Sorcha Wheelan, Early Years Develpment Officer, Edinburgh.

The children are like sponges, soaking up what they hear without being self-conscious or worried about mistakes. They hear new sounds every day, so what makes Gaelic any different to the norm. It never ceases to amaze me how receptive they are towards the language, and the play opportunities around them. 

1. Why have you chosen to work in a career in Gaelic early years?

My early years career started after I had my own children, it is not something I had thought about before. I love the work that I do, with children and also with their families and I have realised that so many opportunities are out there to further my career. 

2. Have you always worked in social services?

Initially I had a role leading Gaelic Playgroups in Edinburgh and then moved on to nursery work. I realised at this point that I would like a career in Early Years and so completed my SVQ before becoming Early Years Lead Practitioner for the setting. After about a year the opportunity arose to apply to become a GME Early Years Development officer for Edinburgh Council.

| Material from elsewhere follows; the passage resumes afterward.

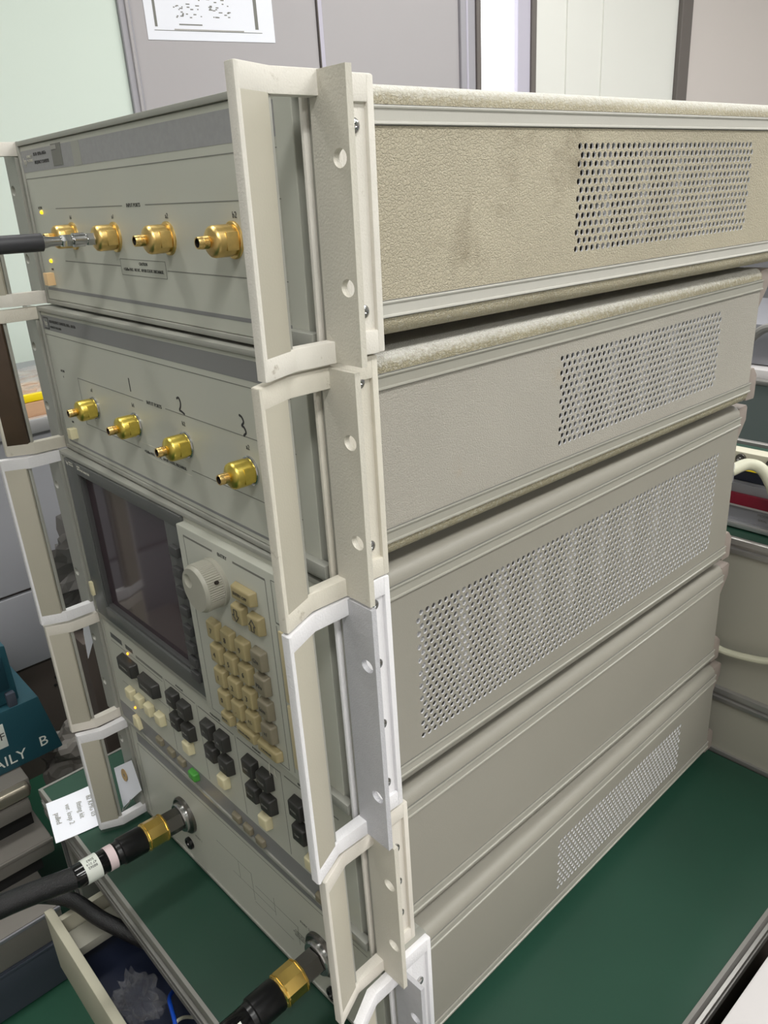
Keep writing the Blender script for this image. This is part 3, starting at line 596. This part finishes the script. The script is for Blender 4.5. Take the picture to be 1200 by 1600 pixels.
for x, z in ((-.3225, .0235), (-.0860, .0150)):
    b = newbm(); lathe(b, (x, YP, z), (0, -1, 0), [(0, .0068), (.0030, .0068), (.0038, .0060), (.0038, .0040), (.0006, .0036), (.0006, .0005)], 24); obj('ground_jack', b, 'black', u4)
    b = newbm(); lathe(b, (x, YP, z), (0, -1, 0), [(.0006, .0034), (.0030, .0032), (.0032, .0024), (.0012, .0020), (.0012, .0003)], 16); obj('jack_contact', b, 'steel_dark', u4)
for x in (-.36, -.06):
    for y in (.05, .47):
        b = newbm(); bx(b, x-.012, x+.012, y-.012, y+.012, -.0040, .0068, .001); obj('bottom_foot', b, 'foot', u4)

# ---------------------------------------------------------------- cables
def Wp(i, p): return pose(i) @ Vector(p)
# test cables in front of the bottom unit
def test_cable(label, x, z, dirv, path, labels, name='test_cable'):
    o = Wp(4, (x, YP, z)); d = (pose(4).to_3x3() @ Vector(dirv)).normalized()
    r = empty(name, o); tag(r, label, 'cable', None)
    inv = Matrix.Translation(-o)
    def part(n, b, mt): q = obj(n, b, mt, r); q.matrix_parent_inverse = Matrix.Identity(4); q.data.transform(inv); return q
    b = newbm(); lathe(b, o+d*.0085, d, [(0, .0118), (.0006, .0124), (.0165, .0124), (.0172, .0112)], 6); part('hex_nut', b, 'steel_dark')
    b = newbm(); lathe(b, o+d*.0250, d, [(0, .0135), (.0006, .0145), (.0225, .0145), (.0235, .0135)], 9); lathe(b, o+d*.0262, d, [(0, .0147), (.0012, .0147)], 24); lathe(b, o+d*.0450, d, [(0, .0147), (.0012, .0147)], 24); part('gold_coupling', b, 'gold_smooth')
    b = newbm(); lathe(b, o+d*.0480, d, [(0, .0125), (.002, .0138), (.0250, .0138), (.0260, .0122), (.0300, .0118)], 32); part('strain_boot', b, 'black')
    b = newbm(); lathe(b, o+d*.0770, d, [(0, .0112), (.0010, .0118), (.0420, .0114), (.0440, .0100)], 32); part('gloss_sleeve', b, 'blackgloss')
    b = newbm(); P = [o+d*.118]+[Vector(p) for p in path]; tube(b, P, .0106, 16, sm=12); part('cable_jacket', b, 'braid')
    for a, ln, rr, mt in labels:
        b = newbm(); lathe(b, o+d*a, d, [(0, rr), (ln, rr)], 28); part('cable_label', b, mt)
    return r, o, d
c1, o1, d1 = test_cable('thick black braided test cable in the left port of the bottom instrument', -.3200, .0640, (-.012, -1, .035),
    [(-.322, -.172, .146), (-.328, -.24, .147), (-.36, -.36, .12), (-.44, -.50, .02), (-.50, -.60, -.18), (-.52, -.64, FLOOR+.03), (-.60, -.66, FLOOR+.012), (-.80, -.66, FLOOR+.012)],
    [(.0800, .0080, .0122, 'pinklabel'), (.0960, .0150, .0122, 'label')])
b = newbm(); tube(b, [(-.86, -.60, FLOOR+.010), (-.66, -.56, FLOOR+.03), (-.58, -.44, -.20), (-.53, -.28, -.03), (-.484, -.168, .010), (-.437, -.104, .008), (-.372, -.079, .002), (-.30, -.035, -.02), (-.25, .03, -.045), (-.22, .10, -.060)], .0086, 14)
tag(obj('test_cable', b, 'braid'), 'black braided cable passing under the left test cable into the open drawer', 'cable')
c2, o2, d2 = test_cable('thick black test cable in the right port of the bottom instrument, white labels', -.0950, .0560, (.0, -1, -.030),
    [(-.09, -.24, .10), (-.07, -.42, .06), (-.02, -.58, -.12), (.03, -.66, FLOOR+.03), (.12, -.70, FLOOR+.012), (.30, -.70, FLOOR+.012)],
    [(.1090, .0150, .0122, 'label')])
# lettering on the labels
def side_frame(o, d, a, r, ang):
    d = Vector(d).normalized(); upv = (Vector((0, 0, 1))-d*d.z).normalized(); sd = d.cross(upv)
    nrm = (upv*math.cos(ang)+sd*math.sin(ang)).normalized(); p = o+d*a+nrm*r
    ty = nrm.cross(d); m = Matrix((d, ty, nrm)).transposed().to_4x4(); m.translation = p; return m
camp = Vector(cam.location)
def best_ang(o, d, s): return s
for r_, o_, d_, s_, a_, sz in ((c1, o1, d1, '00062\n47 014\n5063', .1035, .0036), (c2, o2, d2, '00062\n47 014', .1165, .0036)):
    for ang in (-.5,):
        sd = d_.cross(Vector((0, 0, 1))); sg = 1 if sd.x > 0 else -1
        mm = side_frame(o_, d_, a_, .01225, -sg*.55 if False else sg*.45)
        mm.translation -= r_.location
        text(s_, 0, 0, sz, 0, 'ink', r_, mtx=mm)
b = newbm(); bx(b, -.0035, .0035, -.0045, .0045, -.0002, .0003, .0001)
mm = side_frame(o2, d2, .0900, .0117, .75 if d2.cross(Vector((0, 0, 1))).x > 0 else -.75); mm.translation -= c2.location
for v in b.verts: v.co = mm @ v.co
obj('tag_patch', b, 'label', c2)
mm2 = mm.copy(); mm2.translation += mm.to_3x3() @ Vector((0, 0, .0004)); text('3', 0, 0, .006, 0, 'ink', c2, mtx=mm2)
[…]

3. Tell us more about your job?

I am currently working under the Quality Improvements Team for Edinburgh Council.  I work closely with all GME Early Years Settings in Edinburgh as well as families and in the community. 

As my role is new I that opportunity to make a difference is huge. From supporting settings and staff in furthering their knowledge/training to supporting families with Gaelic in the home, the impact could be huge. Partnership work and bringing settings/families together will benefit all of the children involved in GME. 

4. What inspires you in your job?

In my day to day work the children inspire me. They are at such a great age to engage with and learn. It never ceases to amaze me how receptive they are towards the language, and the play opportunities around them. Also the opportunity for change and to make a difference to the families that I work alongside also inspires me and I take a lot of my ideas from them.   

5. What are the best bits about your job?

I love spending time with children, and with staff. There is nothing more rewarding than supporting children with their ideas and wishes and seeing the positive outcomes for them, as groups and individuals. 

6. How do you support the children in learning Gàidhlig?

Repeat, repeat, repeat. It is very important to be clear and repetitive when speaking to such young learners. And song of course. I find that most children (and parents/carers) pick up the language primarily through song in the early stages. The parents often take more time to try and use the language, so ensuring that they have ample opportunity to hear Gaelic in a gentle and informal manner is vital.  

7. In what way is you job rewarding?

Hearing the children when they start to use the language is always lovely, and very much recognised by the staff around me too. Knowing that I have supported parents on the start of their journey into nursery/school and have helped them understand the pathways is very rewarding. Also supporting settings in their development and helping them to achieve the levels of quality care that they want. 

8. What skills & qualities are needed to do your job?

Knowledge of child development is essential in a role like mine, as well as a desire to work with children and their families. Patience, enthusiasm and creativity are also important. 

9. Has the job opened new opportunities for you?

 I came into this job thinking that it would suit me at that stage of life. Here I am 9 years later in a role that I love. 

As my new role as GME Early Years Development officer,  has just started,  I haven’t given too much thought to what’s next, but I welcome any opportunity to further my learning and in turn my career. There are lots of opportunities opening up and lots of room for growth. Its an exciting time to join the expanding workforce, and to make a real difference to children and families in your area. 

10. What would you say to someone who was thinking of working in the Gaelic Early years sector?

A career in Gaelic Early Years is very rewarding and can lead you places that you down paths that you didn’t even know existed. Early Years isn’t just about children in a nursery setting. It encompasses all children from Birth until their early school years, and sometimes beyond when community and family engagement is in place.